В Каирском музее египетских древностей нам показали известковую статую Ра-Гормахиса. Над правым ухом каменного божества начинается узкий сквозной канал, завершающийся на спине. То, что можно увидеть в музее, в древнем святилище тщательно скрывалось. К тому же Ра-Гормахис стоял вплотную к стене. Об этом свидетельствует гладко стесанная тыльная сторона. Стена, очевидно, также имела канал в смежное помещение. И оттуда жрец, взявший на себя роль «уст бога», мог изрекать сакраментальные слова.

Каирская статуя не единственная в своем роде. Коллекция египетских памятников Лувра располагает деревянной головой бога-шакала Анубиса. В пустотелой пасти клыкастого бога укреплен механизм, с помощью которого нижняя челюсть могла двигаться.

Для чего понадобилось такое устройство? Чтобы правдоподобнее звучали слова этого оракула. Стоит ли удивляться, что один из «говорящих богов» оказался в Северном доме Амона — самом большом святилище верховного божества — и Сененмут воспользовался особым устройством, чтобы убрать с пути мешавшего ему Нехси? Заставить статую «говорить» для Сененмута труда не составляло. Помимо должностей «руководителя работ царя», «великого домоправителя фараона» и многих других великий зодчий, ставший невенчанным супругом царицы, располагал еще одним немаловажным званием: он был «начальником таинств в доме Амона».

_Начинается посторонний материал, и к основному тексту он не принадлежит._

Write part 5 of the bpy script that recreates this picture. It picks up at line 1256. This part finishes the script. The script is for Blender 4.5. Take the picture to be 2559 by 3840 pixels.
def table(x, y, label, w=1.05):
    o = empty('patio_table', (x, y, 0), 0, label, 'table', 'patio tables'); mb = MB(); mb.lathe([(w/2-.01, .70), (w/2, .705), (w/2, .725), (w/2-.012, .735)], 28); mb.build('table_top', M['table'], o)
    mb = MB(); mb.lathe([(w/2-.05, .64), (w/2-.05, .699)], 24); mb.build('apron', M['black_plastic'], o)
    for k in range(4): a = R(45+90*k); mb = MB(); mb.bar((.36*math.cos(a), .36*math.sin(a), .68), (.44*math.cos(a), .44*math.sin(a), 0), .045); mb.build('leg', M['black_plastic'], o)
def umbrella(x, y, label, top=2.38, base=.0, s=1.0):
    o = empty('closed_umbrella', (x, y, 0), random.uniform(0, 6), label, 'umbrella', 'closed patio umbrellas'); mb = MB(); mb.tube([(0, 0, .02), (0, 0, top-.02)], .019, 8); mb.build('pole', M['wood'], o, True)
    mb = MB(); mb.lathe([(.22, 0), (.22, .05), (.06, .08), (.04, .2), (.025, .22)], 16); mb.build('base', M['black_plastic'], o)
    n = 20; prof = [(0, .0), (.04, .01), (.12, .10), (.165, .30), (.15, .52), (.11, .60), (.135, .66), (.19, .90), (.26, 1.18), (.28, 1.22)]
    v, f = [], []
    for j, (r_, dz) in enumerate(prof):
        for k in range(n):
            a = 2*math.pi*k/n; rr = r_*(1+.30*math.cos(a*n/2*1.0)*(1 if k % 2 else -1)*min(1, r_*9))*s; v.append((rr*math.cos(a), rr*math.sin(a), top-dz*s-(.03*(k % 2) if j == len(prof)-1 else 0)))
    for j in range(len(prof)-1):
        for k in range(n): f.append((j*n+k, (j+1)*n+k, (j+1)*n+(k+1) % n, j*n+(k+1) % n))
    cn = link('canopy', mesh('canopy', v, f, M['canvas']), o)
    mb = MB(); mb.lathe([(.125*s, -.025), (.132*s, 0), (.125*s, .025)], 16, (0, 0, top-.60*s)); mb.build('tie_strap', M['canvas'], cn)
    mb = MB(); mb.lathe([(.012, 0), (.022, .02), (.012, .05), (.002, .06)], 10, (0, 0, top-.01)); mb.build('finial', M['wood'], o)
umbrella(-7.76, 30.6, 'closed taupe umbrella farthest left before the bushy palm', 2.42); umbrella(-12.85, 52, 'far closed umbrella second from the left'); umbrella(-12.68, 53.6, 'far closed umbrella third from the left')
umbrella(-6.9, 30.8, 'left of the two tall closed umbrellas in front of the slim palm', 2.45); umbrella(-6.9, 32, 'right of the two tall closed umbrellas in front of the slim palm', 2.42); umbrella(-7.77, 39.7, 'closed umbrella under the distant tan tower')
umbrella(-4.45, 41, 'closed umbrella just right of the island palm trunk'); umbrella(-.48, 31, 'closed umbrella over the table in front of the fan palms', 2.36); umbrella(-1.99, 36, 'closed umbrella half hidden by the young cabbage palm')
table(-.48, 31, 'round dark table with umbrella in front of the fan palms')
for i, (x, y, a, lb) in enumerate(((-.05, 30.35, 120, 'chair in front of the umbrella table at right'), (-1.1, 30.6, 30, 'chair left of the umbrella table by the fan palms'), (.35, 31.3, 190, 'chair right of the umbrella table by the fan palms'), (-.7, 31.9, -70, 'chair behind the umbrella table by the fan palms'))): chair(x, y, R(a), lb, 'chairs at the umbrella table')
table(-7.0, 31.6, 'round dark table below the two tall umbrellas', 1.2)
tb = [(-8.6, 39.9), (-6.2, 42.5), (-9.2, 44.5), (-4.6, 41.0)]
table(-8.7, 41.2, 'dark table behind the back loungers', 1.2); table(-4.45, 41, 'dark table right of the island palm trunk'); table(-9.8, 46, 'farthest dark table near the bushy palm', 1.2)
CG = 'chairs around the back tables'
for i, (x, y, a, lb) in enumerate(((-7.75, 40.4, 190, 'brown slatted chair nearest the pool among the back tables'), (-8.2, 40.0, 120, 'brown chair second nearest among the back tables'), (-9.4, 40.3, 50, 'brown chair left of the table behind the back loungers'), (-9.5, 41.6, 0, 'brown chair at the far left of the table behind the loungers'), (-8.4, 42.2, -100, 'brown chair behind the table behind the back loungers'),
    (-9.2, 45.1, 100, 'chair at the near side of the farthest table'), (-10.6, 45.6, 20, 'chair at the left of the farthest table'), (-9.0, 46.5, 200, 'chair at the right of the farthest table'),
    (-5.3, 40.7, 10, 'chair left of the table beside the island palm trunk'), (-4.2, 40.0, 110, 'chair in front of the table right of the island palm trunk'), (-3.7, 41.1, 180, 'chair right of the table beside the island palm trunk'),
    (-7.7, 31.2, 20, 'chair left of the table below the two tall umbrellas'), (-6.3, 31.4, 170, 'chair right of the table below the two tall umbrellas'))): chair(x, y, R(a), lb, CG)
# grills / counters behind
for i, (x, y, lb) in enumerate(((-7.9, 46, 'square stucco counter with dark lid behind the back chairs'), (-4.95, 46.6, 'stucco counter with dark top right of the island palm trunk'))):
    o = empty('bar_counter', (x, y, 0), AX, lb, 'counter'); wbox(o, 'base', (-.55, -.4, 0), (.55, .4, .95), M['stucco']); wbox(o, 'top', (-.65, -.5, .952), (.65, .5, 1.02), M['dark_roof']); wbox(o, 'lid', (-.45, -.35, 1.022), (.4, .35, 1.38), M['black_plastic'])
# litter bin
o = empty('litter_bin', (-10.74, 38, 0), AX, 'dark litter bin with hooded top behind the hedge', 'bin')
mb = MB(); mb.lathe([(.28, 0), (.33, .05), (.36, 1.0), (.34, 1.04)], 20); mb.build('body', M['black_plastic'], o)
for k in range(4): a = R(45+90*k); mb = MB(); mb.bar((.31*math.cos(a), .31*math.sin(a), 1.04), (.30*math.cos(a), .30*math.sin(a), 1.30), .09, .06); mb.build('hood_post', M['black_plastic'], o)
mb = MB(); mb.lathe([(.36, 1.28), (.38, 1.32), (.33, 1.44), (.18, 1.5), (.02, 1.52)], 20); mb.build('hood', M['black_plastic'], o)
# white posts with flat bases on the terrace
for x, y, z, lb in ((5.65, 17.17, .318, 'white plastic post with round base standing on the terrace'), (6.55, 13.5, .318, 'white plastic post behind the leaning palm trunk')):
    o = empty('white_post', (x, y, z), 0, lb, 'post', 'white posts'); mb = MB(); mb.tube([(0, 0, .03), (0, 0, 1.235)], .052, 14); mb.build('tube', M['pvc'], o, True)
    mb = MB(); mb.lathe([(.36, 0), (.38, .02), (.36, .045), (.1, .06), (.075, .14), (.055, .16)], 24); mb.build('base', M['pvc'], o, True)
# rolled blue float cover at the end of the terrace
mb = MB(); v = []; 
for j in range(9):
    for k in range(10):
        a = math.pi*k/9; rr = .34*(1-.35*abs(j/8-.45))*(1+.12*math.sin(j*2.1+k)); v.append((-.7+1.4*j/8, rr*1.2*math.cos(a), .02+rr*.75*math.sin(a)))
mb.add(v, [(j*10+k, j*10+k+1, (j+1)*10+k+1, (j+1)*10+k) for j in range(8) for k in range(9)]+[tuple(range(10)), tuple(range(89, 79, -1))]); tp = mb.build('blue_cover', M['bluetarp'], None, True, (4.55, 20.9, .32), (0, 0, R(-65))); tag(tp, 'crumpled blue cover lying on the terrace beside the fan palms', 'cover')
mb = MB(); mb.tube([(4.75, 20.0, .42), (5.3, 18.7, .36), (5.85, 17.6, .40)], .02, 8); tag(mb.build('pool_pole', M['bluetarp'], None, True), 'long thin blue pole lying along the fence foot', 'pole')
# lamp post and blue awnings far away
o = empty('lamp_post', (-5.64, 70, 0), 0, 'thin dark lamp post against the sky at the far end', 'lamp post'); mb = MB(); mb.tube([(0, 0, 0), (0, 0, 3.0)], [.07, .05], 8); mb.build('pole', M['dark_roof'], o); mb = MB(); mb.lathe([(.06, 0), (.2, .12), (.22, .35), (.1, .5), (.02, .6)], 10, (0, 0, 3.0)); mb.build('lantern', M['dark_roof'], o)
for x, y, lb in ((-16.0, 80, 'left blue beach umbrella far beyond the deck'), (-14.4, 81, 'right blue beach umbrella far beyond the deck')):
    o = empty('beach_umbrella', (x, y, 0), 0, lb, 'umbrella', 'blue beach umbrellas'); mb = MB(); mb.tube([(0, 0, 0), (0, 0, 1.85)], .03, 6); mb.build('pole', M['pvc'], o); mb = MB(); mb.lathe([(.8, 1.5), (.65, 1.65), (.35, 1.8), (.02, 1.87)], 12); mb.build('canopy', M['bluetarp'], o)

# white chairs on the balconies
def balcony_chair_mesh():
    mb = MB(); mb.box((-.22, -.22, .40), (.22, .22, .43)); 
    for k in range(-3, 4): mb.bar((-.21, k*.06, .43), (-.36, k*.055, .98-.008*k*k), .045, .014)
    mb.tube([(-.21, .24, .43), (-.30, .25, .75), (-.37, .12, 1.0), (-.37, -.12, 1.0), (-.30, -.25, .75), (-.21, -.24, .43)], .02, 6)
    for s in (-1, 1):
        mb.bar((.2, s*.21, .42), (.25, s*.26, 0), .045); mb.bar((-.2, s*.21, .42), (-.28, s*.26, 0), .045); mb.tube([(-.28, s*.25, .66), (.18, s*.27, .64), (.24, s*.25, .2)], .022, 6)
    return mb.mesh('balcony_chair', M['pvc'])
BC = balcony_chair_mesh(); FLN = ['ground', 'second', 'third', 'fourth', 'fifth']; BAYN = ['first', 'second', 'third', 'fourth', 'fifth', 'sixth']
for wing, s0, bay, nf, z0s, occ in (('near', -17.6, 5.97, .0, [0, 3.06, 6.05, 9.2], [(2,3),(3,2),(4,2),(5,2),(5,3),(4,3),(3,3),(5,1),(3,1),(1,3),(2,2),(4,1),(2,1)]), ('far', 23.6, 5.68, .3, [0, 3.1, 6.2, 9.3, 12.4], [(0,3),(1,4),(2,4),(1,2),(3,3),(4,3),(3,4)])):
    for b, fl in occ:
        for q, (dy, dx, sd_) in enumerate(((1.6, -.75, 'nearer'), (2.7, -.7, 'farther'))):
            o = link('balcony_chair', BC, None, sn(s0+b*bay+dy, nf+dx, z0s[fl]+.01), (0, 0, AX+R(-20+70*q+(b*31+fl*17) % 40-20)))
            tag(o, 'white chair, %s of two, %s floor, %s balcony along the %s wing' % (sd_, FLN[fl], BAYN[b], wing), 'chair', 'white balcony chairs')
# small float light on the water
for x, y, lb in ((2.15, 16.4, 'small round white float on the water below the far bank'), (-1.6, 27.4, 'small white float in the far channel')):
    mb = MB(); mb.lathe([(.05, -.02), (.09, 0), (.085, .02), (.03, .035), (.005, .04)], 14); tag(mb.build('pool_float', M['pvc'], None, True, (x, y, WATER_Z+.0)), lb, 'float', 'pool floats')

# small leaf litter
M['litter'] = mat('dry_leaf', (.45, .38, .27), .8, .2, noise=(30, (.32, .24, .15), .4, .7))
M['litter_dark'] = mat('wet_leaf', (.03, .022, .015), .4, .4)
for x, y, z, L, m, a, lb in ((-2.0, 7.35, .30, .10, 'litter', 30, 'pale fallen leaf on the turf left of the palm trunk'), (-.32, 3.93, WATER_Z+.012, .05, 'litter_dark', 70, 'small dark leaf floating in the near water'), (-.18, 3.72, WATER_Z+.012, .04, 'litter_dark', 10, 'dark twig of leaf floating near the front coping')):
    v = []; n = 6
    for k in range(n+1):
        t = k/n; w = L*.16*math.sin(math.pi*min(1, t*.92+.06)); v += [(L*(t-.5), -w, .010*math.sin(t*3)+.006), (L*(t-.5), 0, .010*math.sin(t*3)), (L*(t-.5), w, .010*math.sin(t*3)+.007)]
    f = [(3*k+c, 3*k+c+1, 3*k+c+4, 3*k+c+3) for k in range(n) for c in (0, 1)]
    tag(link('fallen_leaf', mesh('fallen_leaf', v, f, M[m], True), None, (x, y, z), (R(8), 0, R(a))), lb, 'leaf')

Невероятным представляется другое. В тексте рельефов есть указания на то, что обратный путь кораблей лежал через пустыню в Фивы. Выходит, их тянули волоком по Вади-Хаммамату, высохшему в незапамятные времена нильскому рукаву, протянувшемуся от Красного моря до Коптоса, соседнего с Фивами города. Проделать с судами через пустыню стопятидесятикилометровый путь — вот истинное чудо! Даже в том случае, если обильные дожди или какие-либо другие причины вызвали временное обводнение Вади-Хаммамата, облегчившее путешественникам возвращение на родину, задача, с которой справились египетские мореходы, настолько сложна, что успех экспедиции трудно переоценить. Не случайно путешествие пяти кораблей вошло в историю мирового мореплавания, а сведения, запечатленные на стене дейр-эль-бахрского храма, составили одну из достовернейших глав в географии древней Африки.